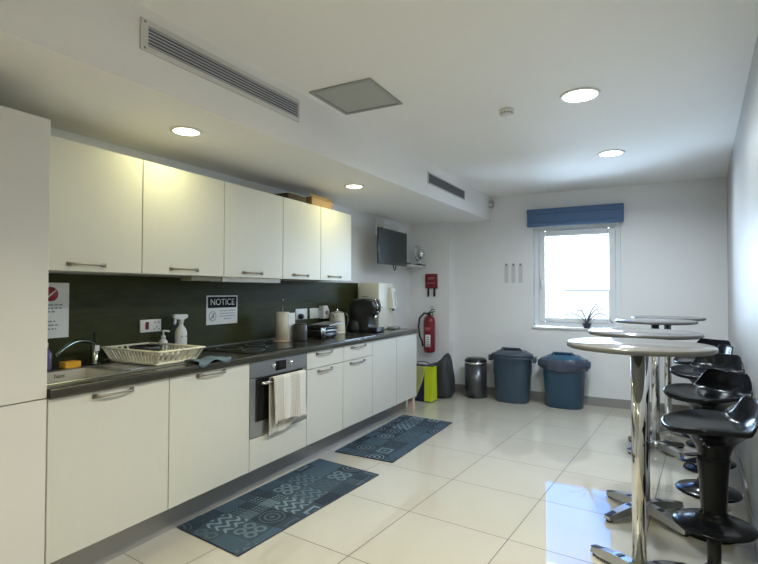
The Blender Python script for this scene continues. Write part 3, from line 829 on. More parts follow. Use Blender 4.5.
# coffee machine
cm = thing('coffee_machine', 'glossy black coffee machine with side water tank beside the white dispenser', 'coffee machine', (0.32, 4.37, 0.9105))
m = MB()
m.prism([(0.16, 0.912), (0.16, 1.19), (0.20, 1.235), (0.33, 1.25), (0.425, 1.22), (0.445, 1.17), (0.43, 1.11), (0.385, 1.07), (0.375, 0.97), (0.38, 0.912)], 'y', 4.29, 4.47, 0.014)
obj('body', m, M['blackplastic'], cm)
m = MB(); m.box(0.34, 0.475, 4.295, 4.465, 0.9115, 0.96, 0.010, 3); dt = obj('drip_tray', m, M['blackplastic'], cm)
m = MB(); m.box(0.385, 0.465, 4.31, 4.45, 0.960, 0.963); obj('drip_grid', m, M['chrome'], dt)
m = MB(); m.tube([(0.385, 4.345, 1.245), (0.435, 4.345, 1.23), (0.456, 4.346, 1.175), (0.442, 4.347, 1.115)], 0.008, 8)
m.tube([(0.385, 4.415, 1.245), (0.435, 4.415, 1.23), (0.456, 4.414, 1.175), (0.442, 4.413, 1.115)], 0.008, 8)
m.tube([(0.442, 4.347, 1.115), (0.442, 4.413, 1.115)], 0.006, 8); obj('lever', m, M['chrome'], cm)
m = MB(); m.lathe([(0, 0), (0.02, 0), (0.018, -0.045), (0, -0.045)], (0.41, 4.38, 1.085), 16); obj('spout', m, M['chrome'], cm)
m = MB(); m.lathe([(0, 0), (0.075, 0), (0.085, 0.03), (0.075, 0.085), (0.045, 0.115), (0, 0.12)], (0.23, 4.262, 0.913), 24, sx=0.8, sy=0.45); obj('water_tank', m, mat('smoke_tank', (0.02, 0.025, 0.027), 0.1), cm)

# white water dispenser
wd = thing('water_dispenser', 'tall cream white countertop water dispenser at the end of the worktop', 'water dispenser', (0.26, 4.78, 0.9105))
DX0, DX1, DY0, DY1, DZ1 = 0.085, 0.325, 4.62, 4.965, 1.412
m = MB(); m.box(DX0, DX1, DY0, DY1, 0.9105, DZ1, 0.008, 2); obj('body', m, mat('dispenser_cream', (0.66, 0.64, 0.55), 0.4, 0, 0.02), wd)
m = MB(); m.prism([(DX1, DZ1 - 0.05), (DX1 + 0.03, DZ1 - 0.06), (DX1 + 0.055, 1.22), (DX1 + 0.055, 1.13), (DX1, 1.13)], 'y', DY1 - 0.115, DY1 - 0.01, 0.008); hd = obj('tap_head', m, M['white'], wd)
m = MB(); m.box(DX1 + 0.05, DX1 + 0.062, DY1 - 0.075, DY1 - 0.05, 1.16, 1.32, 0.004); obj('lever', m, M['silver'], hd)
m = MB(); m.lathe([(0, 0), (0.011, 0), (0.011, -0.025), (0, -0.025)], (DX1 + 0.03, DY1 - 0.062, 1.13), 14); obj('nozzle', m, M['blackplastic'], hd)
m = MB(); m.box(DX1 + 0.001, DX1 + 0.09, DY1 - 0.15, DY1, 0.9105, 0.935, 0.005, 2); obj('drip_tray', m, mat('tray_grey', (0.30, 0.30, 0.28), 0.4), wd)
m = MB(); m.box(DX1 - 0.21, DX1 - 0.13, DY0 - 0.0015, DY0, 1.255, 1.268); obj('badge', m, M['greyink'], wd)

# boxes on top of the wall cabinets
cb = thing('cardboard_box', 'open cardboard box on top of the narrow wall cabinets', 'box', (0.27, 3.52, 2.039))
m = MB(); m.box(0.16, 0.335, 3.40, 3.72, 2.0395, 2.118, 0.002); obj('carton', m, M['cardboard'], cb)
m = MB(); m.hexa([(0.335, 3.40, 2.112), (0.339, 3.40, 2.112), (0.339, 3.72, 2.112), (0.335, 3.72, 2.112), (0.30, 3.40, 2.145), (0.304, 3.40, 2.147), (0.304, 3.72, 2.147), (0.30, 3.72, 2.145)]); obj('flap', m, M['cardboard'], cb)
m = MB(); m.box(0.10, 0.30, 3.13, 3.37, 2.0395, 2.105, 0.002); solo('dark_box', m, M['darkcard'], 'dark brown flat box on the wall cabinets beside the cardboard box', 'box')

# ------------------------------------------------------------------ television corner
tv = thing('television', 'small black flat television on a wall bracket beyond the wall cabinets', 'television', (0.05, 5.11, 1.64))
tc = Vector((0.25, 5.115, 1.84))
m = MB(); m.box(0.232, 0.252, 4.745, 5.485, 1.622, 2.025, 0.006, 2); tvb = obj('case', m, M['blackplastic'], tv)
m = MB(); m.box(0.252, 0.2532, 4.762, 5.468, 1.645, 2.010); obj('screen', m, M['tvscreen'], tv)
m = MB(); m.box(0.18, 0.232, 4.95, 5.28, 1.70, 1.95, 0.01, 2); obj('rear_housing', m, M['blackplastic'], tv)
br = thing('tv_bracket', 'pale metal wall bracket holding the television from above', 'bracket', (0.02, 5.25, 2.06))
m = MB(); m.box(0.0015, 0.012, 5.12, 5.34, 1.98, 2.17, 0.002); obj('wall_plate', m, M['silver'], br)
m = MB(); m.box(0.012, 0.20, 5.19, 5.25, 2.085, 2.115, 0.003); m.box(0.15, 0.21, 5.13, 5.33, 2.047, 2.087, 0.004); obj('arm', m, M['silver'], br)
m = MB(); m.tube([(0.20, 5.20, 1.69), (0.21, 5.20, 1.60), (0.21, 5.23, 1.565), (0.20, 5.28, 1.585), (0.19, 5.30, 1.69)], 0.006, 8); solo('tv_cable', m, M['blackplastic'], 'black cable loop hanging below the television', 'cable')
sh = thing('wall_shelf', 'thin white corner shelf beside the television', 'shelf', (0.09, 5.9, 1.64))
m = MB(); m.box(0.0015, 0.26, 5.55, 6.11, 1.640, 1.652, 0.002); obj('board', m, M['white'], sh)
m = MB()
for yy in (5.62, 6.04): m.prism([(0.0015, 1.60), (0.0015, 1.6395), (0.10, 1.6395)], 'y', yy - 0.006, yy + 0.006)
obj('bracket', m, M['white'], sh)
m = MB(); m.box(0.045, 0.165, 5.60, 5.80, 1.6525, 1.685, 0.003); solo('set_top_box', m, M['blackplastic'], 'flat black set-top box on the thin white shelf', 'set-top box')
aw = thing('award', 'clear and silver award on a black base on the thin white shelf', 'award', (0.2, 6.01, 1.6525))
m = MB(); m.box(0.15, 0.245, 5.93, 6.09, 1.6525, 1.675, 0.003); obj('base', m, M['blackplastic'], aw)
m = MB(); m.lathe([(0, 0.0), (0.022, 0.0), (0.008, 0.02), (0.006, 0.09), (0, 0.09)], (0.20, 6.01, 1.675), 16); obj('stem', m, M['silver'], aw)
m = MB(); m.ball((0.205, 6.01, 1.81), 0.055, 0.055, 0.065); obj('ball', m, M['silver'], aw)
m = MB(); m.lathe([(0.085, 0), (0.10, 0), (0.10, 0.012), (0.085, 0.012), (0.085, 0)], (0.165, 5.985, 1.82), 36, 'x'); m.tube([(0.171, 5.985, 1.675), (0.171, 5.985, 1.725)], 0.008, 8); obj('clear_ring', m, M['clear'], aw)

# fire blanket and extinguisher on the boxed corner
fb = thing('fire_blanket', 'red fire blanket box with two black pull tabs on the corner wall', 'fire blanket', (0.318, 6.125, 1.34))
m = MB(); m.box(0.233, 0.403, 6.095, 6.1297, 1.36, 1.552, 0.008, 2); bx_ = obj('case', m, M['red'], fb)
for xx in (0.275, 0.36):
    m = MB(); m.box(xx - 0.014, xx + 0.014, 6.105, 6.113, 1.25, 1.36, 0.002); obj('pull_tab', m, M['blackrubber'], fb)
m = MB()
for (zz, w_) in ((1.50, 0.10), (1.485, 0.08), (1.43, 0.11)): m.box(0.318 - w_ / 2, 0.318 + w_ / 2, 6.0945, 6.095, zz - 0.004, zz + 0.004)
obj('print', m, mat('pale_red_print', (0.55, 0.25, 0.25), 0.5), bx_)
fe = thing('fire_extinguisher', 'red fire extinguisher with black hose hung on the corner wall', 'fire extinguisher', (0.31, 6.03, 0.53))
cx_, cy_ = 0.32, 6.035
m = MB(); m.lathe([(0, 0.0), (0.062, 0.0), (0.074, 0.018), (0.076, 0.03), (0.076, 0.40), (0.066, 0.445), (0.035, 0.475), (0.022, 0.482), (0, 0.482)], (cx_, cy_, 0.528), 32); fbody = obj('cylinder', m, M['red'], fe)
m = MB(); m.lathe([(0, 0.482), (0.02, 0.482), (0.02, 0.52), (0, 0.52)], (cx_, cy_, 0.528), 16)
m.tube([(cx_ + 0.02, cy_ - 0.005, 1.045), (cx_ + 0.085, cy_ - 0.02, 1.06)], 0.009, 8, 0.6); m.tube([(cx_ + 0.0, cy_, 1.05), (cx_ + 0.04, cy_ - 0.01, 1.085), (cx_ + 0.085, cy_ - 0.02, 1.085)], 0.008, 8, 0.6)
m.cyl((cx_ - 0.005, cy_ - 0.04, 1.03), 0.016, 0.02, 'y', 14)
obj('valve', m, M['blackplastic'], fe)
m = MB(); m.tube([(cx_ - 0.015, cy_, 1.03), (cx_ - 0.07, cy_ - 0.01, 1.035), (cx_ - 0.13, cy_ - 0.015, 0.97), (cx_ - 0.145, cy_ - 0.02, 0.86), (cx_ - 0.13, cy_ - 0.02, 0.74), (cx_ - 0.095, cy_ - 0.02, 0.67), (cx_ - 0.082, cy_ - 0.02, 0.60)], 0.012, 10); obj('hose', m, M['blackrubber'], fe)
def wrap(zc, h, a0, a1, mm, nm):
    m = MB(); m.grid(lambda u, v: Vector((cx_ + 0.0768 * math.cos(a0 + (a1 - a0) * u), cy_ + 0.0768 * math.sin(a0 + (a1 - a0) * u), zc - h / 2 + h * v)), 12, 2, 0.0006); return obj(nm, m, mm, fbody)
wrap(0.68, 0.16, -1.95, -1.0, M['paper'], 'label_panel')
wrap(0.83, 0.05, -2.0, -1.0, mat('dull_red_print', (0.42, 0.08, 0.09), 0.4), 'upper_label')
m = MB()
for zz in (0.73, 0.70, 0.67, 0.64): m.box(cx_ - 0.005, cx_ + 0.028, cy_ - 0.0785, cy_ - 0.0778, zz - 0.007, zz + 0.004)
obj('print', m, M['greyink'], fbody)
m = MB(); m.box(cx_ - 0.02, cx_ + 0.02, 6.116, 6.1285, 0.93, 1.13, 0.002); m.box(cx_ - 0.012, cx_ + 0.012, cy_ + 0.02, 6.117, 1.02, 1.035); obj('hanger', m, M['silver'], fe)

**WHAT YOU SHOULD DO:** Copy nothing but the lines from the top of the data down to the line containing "0.027), 0.1), cm)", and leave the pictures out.

**ANSWER TO THE EXERCISE:**
The Blender Python script for this scene continues. Write part 3, from line 829 on. More parts follow. Use Blender 4.5.
# coffee machine
cm = thing('coffee_machine', 'glossy black coffee machine with side water tank beside the white dispenser', 'coffee machine', (0.32, 4.37, 0.9105))
m = MB()
m.prism([(0.16, 0.912), (0.16, 1.19), (0.20, 1.235), (0.33, 1.25), (0.425, 1.22), (0.445, 1.17), (0.43, 1.11), (0.385, 1.07), (0.375, 0.97), (0.38, 0.912)], 'y', 4.29, 4.47, 0.014)
obj('body', m, M['blackplastic'], cm)
m = MB(); m.box(0.34, 0.475, 4.295, 4.465, 0.9115, 0.96, 0.010, 3); dt = obj('drip_tray', m, M['blackplastic'], cm)
m = MB(); m.box(0.385, 0.465, 4.31, 4.45, 0.960, 0.963); obj('drip_grid', m, M['chrome'], dt)
m = MB(); m.tube([(0.385, 4.345, 1.245), (0.435, 4.345, 1.23), (0.456, 4.346, 1.175), (0.442, 4.347, 1.115)], 0.008, 8)
m.tube([(0.385, 4.415, 1.245), (0.435, 4.415, 1.23), (0.456, 4.414, 1.175), (0.442, 4.413, 1.115)], 0.008, 8)
m.tube([(0.442, 4.347, 1.115), (0.442, 4.413, 1.115)], 0.006, 8); obj('lever', m, M['chrome'], cm)
m = MB(); m.lathe([(0, 0), (0.02, 0), (0.018, -0.045), (0, -0.045)], (0.41, 4.38, 1.085), 16); obj('spout', m, M['chrome'], cm)
m = MB(); m.lathe([(0, 0), (0.075, 0), (0.085, 0.03), (0.075, 0.085), (0.045, 0.115), (0, 0.12)], (0.23, 4.262, 0.913), 24, sx=0.8, sy=0.45); obj('water_tank', m, mat('smoke_tank', (0.02, 0.025, 0.027), 0.1), cm)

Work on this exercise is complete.